Quels sont tes projets, sur le plan personnel et professionnel ?

Mon travail actuel en tant que rédacteur de projets à Ramallah est intéressant, j’apprends beaucoup mais le problème c’est de franchir le check point chaque jour. Quand on m’a offert l’opportunité de travailler à l’école de musique de la Custodie (Jamil a débuté en avril dernier) cela a été une grande joie ! Vraiment le Magnificat pense et investit dans le futur, les directeurs nous responsabilisent et placent le futur de cette école entre nos mains, c’est agréable. C’est pour cette raison que j’exclus toute idée d’émigration. Voyager pour me former et découvrir le monde avec plaisir mais toujours revenir. Je comprends ceux qui partent, j’en connais beaucoup mais la vie ce n’est pas seulement un meilleur travail ou une plus grande sécurité c’est aussi une identité. C’est un peu comme si cette Terre m’appelait. Mon identité c’est ce pays et malheureusement pour la conserver il nous faut nous battre. Pas violement, il y a mille et un moyens de résister pacifiquement. Je fais partie de ces gens qui ont décidé de rester et de vivre ; rien n’est facile dans la vie, nous grandissons avec cette idée.

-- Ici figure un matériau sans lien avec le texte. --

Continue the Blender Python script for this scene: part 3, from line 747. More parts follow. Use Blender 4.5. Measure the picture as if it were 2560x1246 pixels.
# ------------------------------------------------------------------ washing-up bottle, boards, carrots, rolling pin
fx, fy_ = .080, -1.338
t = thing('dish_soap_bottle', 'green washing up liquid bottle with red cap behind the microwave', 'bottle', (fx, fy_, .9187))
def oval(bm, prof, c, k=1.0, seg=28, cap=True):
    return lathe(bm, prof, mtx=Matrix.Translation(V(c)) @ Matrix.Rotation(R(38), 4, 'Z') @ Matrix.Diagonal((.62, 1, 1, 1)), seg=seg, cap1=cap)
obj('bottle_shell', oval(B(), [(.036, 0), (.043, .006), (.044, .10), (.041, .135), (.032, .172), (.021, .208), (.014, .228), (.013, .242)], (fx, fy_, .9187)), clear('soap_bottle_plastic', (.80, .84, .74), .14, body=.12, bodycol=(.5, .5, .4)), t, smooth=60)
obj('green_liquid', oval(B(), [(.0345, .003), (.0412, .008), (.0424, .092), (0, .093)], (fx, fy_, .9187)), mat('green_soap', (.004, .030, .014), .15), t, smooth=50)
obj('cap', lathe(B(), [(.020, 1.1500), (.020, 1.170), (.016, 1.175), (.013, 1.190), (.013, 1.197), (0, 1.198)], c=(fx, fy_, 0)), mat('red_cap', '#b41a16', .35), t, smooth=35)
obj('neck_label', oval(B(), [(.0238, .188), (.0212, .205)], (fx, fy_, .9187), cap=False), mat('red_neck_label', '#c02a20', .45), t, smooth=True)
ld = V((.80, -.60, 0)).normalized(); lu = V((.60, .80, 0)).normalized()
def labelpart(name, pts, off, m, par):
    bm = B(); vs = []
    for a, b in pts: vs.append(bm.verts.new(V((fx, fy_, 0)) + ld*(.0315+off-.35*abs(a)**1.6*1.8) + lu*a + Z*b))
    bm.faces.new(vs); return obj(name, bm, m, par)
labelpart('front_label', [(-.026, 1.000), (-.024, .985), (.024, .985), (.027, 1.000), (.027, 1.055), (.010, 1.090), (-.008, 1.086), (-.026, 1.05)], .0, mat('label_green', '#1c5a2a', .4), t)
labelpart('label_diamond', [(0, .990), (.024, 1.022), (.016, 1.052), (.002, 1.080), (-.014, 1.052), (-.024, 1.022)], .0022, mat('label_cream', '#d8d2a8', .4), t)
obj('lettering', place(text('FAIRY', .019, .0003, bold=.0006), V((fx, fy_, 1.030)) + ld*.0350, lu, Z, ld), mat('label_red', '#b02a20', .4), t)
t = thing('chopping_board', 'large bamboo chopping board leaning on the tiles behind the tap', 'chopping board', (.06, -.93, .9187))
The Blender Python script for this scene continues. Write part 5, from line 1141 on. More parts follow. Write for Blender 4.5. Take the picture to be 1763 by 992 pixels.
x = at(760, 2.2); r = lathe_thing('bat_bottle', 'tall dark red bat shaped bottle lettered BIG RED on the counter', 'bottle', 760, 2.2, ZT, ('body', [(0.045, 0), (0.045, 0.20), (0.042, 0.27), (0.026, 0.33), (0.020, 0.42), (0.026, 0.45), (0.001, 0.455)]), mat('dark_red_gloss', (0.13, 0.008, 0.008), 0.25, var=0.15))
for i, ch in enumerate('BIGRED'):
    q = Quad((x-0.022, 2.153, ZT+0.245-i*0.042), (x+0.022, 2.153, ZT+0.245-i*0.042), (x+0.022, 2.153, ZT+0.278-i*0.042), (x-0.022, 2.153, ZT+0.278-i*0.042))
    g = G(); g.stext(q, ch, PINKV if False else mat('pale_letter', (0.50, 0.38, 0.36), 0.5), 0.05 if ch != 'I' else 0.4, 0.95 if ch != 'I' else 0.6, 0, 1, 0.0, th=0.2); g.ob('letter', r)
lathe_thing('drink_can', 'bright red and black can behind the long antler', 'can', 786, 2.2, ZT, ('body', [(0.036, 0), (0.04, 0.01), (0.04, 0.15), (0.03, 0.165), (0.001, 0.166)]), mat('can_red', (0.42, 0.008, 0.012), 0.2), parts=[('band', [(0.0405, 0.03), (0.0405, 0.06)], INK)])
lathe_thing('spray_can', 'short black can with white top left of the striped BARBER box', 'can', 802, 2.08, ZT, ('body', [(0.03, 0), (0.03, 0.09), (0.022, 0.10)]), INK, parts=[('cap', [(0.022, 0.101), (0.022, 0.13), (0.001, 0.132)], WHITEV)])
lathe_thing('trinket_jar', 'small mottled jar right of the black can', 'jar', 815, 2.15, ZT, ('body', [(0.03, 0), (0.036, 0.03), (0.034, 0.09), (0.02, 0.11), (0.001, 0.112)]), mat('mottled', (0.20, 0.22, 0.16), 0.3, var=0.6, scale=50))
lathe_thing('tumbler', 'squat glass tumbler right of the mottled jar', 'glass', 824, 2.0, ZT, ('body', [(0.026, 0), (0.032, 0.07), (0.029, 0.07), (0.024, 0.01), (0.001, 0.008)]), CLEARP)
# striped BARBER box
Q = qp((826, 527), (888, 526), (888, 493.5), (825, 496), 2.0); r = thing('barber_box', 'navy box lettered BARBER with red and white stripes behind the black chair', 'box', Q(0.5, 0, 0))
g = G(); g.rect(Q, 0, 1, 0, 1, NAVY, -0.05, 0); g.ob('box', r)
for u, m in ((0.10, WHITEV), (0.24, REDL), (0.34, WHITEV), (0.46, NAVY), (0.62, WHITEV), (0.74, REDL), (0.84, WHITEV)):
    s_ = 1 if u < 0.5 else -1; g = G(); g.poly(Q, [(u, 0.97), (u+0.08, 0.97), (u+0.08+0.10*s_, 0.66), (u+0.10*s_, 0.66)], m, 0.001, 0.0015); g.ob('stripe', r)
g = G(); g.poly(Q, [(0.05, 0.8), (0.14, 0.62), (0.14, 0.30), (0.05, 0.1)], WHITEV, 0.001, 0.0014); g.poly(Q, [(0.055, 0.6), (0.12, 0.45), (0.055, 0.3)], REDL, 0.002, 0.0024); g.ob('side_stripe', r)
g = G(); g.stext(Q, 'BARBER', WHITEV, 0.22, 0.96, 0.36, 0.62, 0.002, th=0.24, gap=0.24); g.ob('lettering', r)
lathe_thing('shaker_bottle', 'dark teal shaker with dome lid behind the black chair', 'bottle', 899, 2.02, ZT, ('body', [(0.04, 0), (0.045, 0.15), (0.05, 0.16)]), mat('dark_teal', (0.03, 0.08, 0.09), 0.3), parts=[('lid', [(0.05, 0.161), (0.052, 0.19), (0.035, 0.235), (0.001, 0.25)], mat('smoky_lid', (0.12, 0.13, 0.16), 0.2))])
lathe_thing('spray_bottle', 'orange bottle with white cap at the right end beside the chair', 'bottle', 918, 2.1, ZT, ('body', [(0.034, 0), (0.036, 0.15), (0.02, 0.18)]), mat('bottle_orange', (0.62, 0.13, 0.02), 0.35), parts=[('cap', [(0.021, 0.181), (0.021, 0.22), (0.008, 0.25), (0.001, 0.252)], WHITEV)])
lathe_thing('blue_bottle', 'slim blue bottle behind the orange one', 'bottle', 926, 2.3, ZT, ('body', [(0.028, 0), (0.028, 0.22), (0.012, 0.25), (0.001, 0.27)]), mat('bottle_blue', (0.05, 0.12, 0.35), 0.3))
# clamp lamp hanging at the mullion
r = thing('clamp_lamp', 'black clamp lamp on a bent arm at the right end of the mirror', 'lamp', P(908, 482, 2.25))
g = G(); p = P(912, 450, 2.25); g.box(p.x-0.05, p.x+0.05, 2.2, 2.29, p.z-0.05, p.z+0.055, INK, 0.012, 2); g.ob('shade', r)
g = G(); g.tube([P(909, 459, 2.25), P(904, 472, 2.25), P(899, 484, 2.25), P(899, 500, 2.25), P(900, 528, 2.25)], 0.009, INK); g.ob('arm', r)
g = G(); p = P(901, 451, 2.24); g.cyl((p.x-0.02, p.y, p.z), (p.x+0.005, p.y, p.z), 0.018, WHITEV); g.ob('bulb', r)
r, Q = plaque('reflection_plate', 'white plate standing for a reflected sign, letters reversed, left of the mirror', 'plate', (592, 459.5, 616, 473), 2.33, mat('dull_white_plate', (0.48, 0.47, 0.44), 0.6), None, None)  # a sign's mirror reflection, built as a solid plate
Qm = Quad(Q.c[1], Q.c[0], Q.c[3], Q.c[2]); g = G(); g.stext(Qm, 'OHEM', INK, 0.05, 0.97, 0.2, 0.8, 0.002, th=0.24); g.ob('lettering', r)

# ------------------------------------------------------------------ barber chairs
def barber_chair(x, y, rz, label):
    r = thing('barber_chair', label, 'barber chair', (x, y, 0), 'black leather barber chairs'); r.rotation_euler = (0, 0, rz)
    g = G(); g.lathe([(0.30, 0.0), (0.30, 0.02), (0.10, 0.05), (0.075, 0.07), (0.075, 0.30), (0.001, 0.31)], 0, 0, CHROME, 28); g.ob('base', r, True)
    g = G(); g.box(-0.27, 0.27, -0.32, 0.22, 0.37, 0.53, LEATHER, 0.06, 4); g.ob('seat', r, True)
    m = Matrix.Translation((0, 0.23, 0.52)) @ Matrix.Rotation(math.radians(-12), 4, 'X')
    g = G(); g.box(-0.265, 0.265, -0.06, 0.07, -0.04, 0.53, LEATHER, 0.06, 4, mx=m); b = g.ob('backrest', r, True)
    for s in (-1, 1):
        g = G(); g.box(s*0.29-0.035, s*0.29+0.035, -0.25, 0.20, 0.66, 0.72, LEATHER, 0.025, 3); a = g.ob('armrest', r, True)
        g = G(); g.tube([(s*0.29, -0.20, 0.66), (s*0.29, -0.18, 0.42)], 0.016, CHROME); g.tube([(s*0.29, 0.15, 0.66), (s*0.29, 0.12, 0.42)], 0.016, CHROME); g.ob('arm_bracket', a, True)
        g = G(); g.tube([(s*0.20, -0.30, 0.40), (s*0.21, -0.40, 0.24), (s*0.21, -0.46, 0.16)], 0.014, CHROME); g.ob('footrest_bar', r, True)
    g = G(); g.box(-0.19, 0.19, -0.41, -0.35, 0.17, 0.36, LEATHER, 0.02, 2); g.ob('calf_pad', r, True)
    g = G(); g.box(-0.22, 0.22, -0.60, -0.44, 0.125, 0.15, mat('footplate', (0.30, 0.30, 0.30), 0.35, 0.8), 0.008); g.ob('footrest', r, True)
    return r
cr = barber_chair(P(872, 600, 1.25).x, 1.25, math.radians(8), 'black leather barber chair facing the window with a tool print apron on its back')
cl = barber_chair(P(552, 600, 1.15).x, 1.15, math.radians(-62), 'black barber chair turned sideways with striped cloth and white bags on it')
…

Pour finir et en quelques mots, que souhaites-tu à ton pays ?

Quand je regarde les vieilles photos de mes grands parents, je ne comprends comment nous avons pu en arriver là. Il n’y avait pas d’extrémisme, les gens étaient plus libres, se respectaient…Je fais partie de la génération qui a vécu ou plutôt subi la violence.  Nous avons vu nos aînés se battre, moi-même je dois avouer : j’ai déjà rendu pierre pour pierre. Mais je sais maintenant qu’il existe d’autres options, ce que je désire c’est la stabilité et une direction pas seulement la reconnaissance de mon État, tout cela c’est encore des déclarations et du papier. Il y a 22 nations arabes, nous sommes arabes, nous parlons la même bien qu’étant différents. Quand je regarde votre Union Européenne, je me prends à rêver qu’un jour nous puissions arriver à une fédération unie.